The village pub, which for years had been called the Cock Inn, was for a time renamed The Pear Tree. In December 2008, it was announced that the pub would be taken over by the owners of The Fountain in nearby Plumpton Green, who would attempt to revive the pub (once again named The Cock Inn) and the once lively centre of the village.
The village has its own theatre group, the Wivelsfield Little Theatre, which holds productions in the village hall and the church.
Wivelsfield is governed at the local level by Wivelsfield Parish Council, which consists of nine councillors who meet monthly. The parish council is responsible for local amenities such as the provision of litter bins, bus shelters and allotments.
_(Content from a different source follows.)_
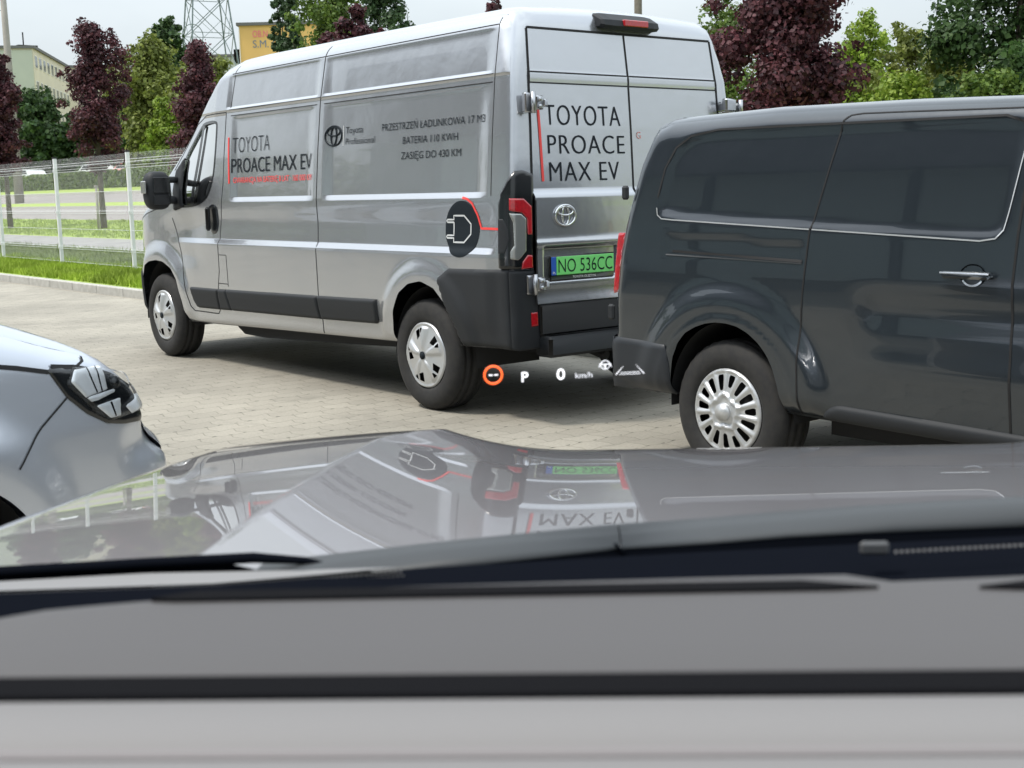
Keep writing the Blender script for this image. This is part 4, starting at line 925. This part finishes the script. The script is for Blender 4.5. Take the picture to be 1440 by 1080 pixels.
# ================================================================== TREES
def leafmat(name, c1, c2):
    m = mat(name, c1, .55); n = m.node_tree; b = n.nodes['Principled BSDF']
    g = n.nodes.new('ShaderNodeNewGeometry'); r = n.nodes.new('ShaderNodeMix'); r.data_type = 'RGBA'
    r.inputs[6].default_value = (*c1, 1); r.inputs[7].default_value = (*c2, 1); n.links.new(g.outputs['Random Per Island'], r.inputs[0])
    tcn = n.nodes.new('ShaderNodeTexCoord'); tn = n.nodes.new('ShaderNodeTexNoise'); tn.inputs['Scale'].default_value = 1.6; tn.inputs['Detail'].default_value = 4; n.links.new(tcn.outputs['Object'], tn.inputs[0])
    tr_ = n.nodes.new('ShaderNodeMapRange'); tr_.inputs[1].default_value = .32; tr_.inputs[2].default_value = .68; tr_.inputs[3].default_value = .62; tr_.inputs[4].default_value = 1.5; n.links.new(tn.outputs[0], tr_.inputs[0])
    vs_ = n.nodes.new('ShaderNodeVectorMath'); vs_.operation = 'SCALE'; n.links.new(r.outputs[2], vs_.inputs[0]); n.links.new(tr_.outputs[0], vs_.inputs['Scale']); n.links.new(vs_.outputs[0], b.inputs['Base Color'])
    b.inputs['Specular IOR Level'].default_value = .3
    t = n.nodes.new('ShaderNodeBsdfTranslucent'); n.links.new(vs_.outputs[0], t.inputs[0]); x = n.nodes.new('ShaderNodeMixShader'); x.inputs[0].default_value = .35
    o = [q for q in n.nodes if q.type == 'OUTPUT_MATERIAL'][0]; n.links.new(b.outputs[0], x.inputs[1]); n.links.new(t.outputs[0], x.inputs[2]); n.links.new(x.outputs[0], o.inputs[0])
    return m
LM = {'maroon': leafmat('maroon_leaves', (.030, .014, .018), (.118, .040, .048)), 'green': leafmat('mid_green_leaves', (.06, .11, .022), (.14, .20, .04)), 'dark': leafmat('dark_green_leaves', (.024, .055, .018), (.065, .115, .034)),
      'lime': leafmat('yellow_green_leaves', (.12, .20, .02), (.26, .34, .05)), 'olive': leafmat('olive_leaves', (.10, .13, .026), (.20, .23, .05)), 'poplar': leafmat('poplar_leaves', (.035, .07, .030), (.07, .115, .05))}
BARK = mat('bark', (.10, .08, .06), .9, noise=(12, (.06, .05, .04)), bump=(25, .5, .02))
def tree(name, label, x, y, zb, top, bot, hw, kind, n=9000, leaf=.09, prof='col', grp=None, nc=46, cat='tree', lean=0):
    root = thing(name, label, cat, (x, y, zb), 0, grp)
    H_ = top-bot
    pf = {'col': ([0, .1, .3, .55, .75, .9, 1], [.45, .8, .95, 1, .8, .55, .2]), 'oval': ([0, .15, .4, .65, .85, 1], [.55, .9, 1, .9, .6, .15]), 'poplar': ([0, .2, .5, .8, 1], [.7, 1, .9, .6, .15]), 'wide': ([0, .2, .45, .6, .8, 1], [.8, 1, .95, .55, .3, .12]), 'round': ([0, .2, .5, .8, 1], [.7, .95, 1, .75, .3])}[prof]
    cs = []; ph = RNG.uniform(0, 6.28, 4)
    for i in range(nc):
        h = RNG.uniform(.02, .97); a = RNG.uniform(0, 6.283); r0 = hw*np.interp(h, *pf)*(1+  .26*math.sin(2*a+ph[0]+5*h)+.24*math.sin(9*h+ph[1]+a)+.14*math.sin(17*h+ph[2]-2*a)); rad = min(hw, 1.2*H_)*RNG.uniform(.16, .42)*(.45+.55*np.interp(h, *pf)); d = max(0, r0-rad*.75)*math.sqrt(RNG.uniform(.0, 1))
        cs.append((d*math.cos(a)+lean*(h-.3), d*math.sin(a), bot+h*H_, rad))
    for i in range(16):   # stray shoots breaking the outline
        h = RNG.uniform(.15, 1.0); r0 = hw*np.interp(h, *pf); a = RNG.uniform(0, 6.283); cs.append((r0*1.05*math.cos(a), r0*1.05*math.sin(a), bot+h*H_+.04*H_*RNG.uniform(0, 1), hw*RNG.uniform(.08, .16)))
    c = np.array(cs); wgt = c[:, 3]**2; idx = RNG.choice(len(c), n, p=wgt/wgt.sum())
    dr = RNG.normal(0, 1, (n, 3)); dr /= np.linalg.norm(dr, axis=1)[:, None]; rad = c[idx, 3]*(RNG.uniform(.2, 1.0, n)**.6+np.abs(RNG.normal(0, .22, n)))
    P = c[idx, :3]+dr*rad[:, None]*np.array([1, 1, .85])
    nrm = dr+RNG.normal(0, .55, (n, 3))+np.array([0, 0, .35]); nrm /= np.linalg.norm(nrm, axis=1)[:, None]
    ref = RNG.normal(0, 1, (n, 3)); t = np.cross(nrm, ref); t /= np.linalg.norm(t, axis=1)[:, None]; b = np.cross(nrm, t); s = leaf*RNG.uniform(.45, 1.4, n)[:, None]
    V = np.empty((n*5, 3)); V[0::5] = P-t*s*.5; V[1::5] = P+b*s*.42-t*s*.05; V[2::5] = P+t*s*.55+nrm*s*.12; V[3::5] = P-b*s*.42-t*s*.05; V[4::5] = P-nrm*s*.02+t*s*.1
    base = np.arange(n)*5
    F = np.concatenate([np.stack([base, base+1, base+4], 1), np.stack([base+1, base+2, base+4], 1), np.stack([base+2, base+3, base+4], 1), np.stack([base+3, base, base+4], 1)])
    me = fast_mesh('crown', V, F); link('crown', me, LM[kind], root, False)
    mb = MB(); th = max(.035, min(.28, top*.014)); mb.tube([(0, 0, -.1), (.02, 0, bot*.6), (-.03, .02, bot+H_*.35), (0, 0, bot+H_*.75)], [th*1.25, th, th*.7, th*.2], 8)
    for k in range(9):
        q = cs[k*3]; z1 = bot+max(0, (q[2]-bot))*.45; mb.tube([(0, 0, z1), (q[0]*.5, q[1]*.5, (z1+q[2])/2), q[:3]], [th*.4, th*.25, th*.08], 5)
    mb.build('trunk', BARK, root, True)
    return root
row = 'maroon leaved trees along the road'
TREES = [
 ('maple_tree', 'maroon columnar tree cut by the left edge of the photo', 39.6, -9, .43, 6.1, 1.9, .85, 'maroon', 15000, .10, 'col'),
 ('maple_tree', 'tall maroon columnar tree standing alone left of the van', 33.5, -10, .45, 6.45, 1.8, .98, 'maroon', 15000, .095, 'col'),
 ('maple_tree', 'low spreading maroon tree just behind the van cab', 27.0, -10.5, .47, 5.2, 1.7, 1.10, 'maroon', 17000, .088, 'wide'),
 ('maple_tree', 'dark red tree tops over the front half of the van roof', 17.2, -9.5, .44, 4.95, 1.9, .55, 'maroon', 7000, .09, 'oval'),
 ('maple_tree', 'small red tree top left of the willow top over the van roof', 18.4, -9.5, .43, 4.62, 1.9, .36, 'maroon', 4500, .09, 'oval'),
 ('maple_tree', 'small red tree top right of the willow top over the van roof', 16.2, -9.5, .44, 4.35, 1.9, .38, 'maroon', 4500, .09, 'oval'),
 ('maple_tree', 'dark maroon tree top just above the rear end of the van roof', 13.1, -10, .45, 4.75, 2.2, .40, 'maroon', 3500, .10, 'oval'),
 ('maple_tree', 'large maroon tree with broad leaves right of the van rear', 4.75, -8.5, .42, 5.2, 1.2, .92, 'maroon', 27000, .070, 'oval'),
 ('linden_tree', 'yellow green rounded tree between the tall maroon tree and the pylon', 89.3, -36, 2.72, 11.2, .9, 3.1, 'olive', 15000, .30, 'oval'),
 ('linden_tree', 'small bright green tree beside the maroon tree at the van cab', 75.9, -31, 2.34, 5.7, .6, 1.25, 'lime', 6000, .20, 'oval'),
 ('ash_tree', 'dark green leafy tree in front of the cream apartment block', 119.8, -38, 2.75, 9.2, .8, 3.1, 'dark', 9000, .42, 'round'),
 ('ash_tree', 'dark green tree filling the gap left of the tall maroon tree', 115.7, -41, 2.77, 6.4, .8, 2.6, 'dark', 8000, .40, 'round'),
 ('ash_tree', 'dark green tree behind the foot of the tall maroon tree', 112.3, -43, 2.79, 8.6, .8, 2.9, 'dark', 8000, .42, 'round'),
 ('ash_tree', 'dark green tree at the far left behind the concrete pole', 142.3, -42, 2.79, 9.0, .8, 4.2, 'dark', 9000, .50, 'round'),
 ('ash_tree', 'dark green tree at the foot of the pylon', 81.0, -37, 2.73, 8.4, .6, 3.0, 'olive', 10000, .30, 'round'),
 ('ash_tree', 'tall blue green tree top peeking over the yellow green tree', 96, -41, 2.77, 13.6, 3.0, 1.9, 'dark', 6000, .34, 'oval'),
 ('poplar_tree', 'slim blue green poplar beside the yellow building, left of the pair', 75.3, -40, 2.77, 15.0, 1.5, .85, 'poplar', 9000, .22, 'poplar'),
 ('poplar_tree', 'slim poplar touching the willow, right of the pair', 73.6, -40, 2.78, 13.4, 1.5, 1.05, 'poplar', 9000, .22, 'poplar'),
 ('willow_tree', 'broad mid green tree behind the front half of the van roof', 66.8, -39, 2.76, 15.2, 1.6, 2.5, 'green', 17000, .24, 'oval'),
 ('willow_tree', 'mid green tree right of the broad one behind the van roof', 61.0, -39, 2.77, 12.8, 1.8, 1.8, 'poplar', 11000, .23, 'oval'),
 ('linden_tree', 'pale green tree behind the large maroon tree', 25.6, -31, 2.34, 6.6, .5, 1.35, 'green', 10000, .12, 'oval'),
 ('linden_tree', 'bright green pointed tree right of the large maroon tree', 19.6, -31, 2.34, 4.75, .4, 1.0, 'lime', 9000, .11, 'oval'),
 ('hornbeam_tree', 'olive green tree with loose top above the dark van roof', 5.2, -12, .55, 3.2, .7, .62, 'olive', 9000, .07, 'round'),
 ('hornbeam_tree', 'olive green tree beside the tall dark green tree at right', 4.15, -11.5, .53, 2.95, .7, .52, 'olive', 8000, .07, 'round'),
 ('oak_tree', 'tall dark green tree cut by the right edge of the photo', 2.55, -10.5, .47, 5.0, .9, .85, 'dark', 20000, .075, 'oval'),
 ('oak_tree', 'grey green tree top behind the olive trees', 16.1, -31, 2.34, 3.6, .4, .9, 'olive', 6000, .10, 'round'),
 ('shrub', 'green shrub under the bright pointed tree', 22.6, -34, 2.70, 3.0, .2, 1.8, 'green', 7000, .12, 'round'),
 ('shrub', 'green shrub behind the foot of the large maroon tree', 26.5, -36, 2.72, 3.1, .2, 1.9, 'green', 7000, .13, 'round'),
 ('shrub', 'yellow green shrub low above the middle of the dark van roof', 4.5, -10.8, .50, 2.45, .2, .70, 'lime', 8000, .065, 'round'),
 ('shrub', 'dark green shrub low above the right end of the dark van roof', 2.3, -9.5, .44, 2.3, .2, .62, 'green', 8000, .065, 'round'),
]
for t in TREES:
    nm, lb, x, y, zb, top, bot, hw, kd, n, lf, pf = t
    tree(nm, lb, x, y, zb, top, bot, hw*1.08, kd, int(n*1.3), lf, pf, row if nm == 'maple_tree' else None, cat='shrub' if nm == 'shrub' else 'tree', nc=55 if n < 9000 else 90)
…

They also provide a voice into district council meetings.
The next level of government is Lewes District Council. District councils supply services such as refuse collection, planning, leisure amenities and council tax collection.[16]
Wivelsfield also elects a councillor every four years to East Sussex County Council, for the Chailey ward. The ward includes the parishes of Chailey, Ditchling, East Chiltington, Newick, Plumpton, St John Without, Streat and Westmeston. The County Council provides services such as roads and transport, social services, libraries and trading standards.[17]
Bus services are provided by a number of operators including Metrobus,[18] Compass Travel[19] and Seaford & District.[20]
Wivelsfield railway station within Burgess Hill lies 1.38 miles (2.22 km) from the village by straight-line distance, or approximately 2.3 miles (3.7 km) on foot on some roads with no suitable pavements.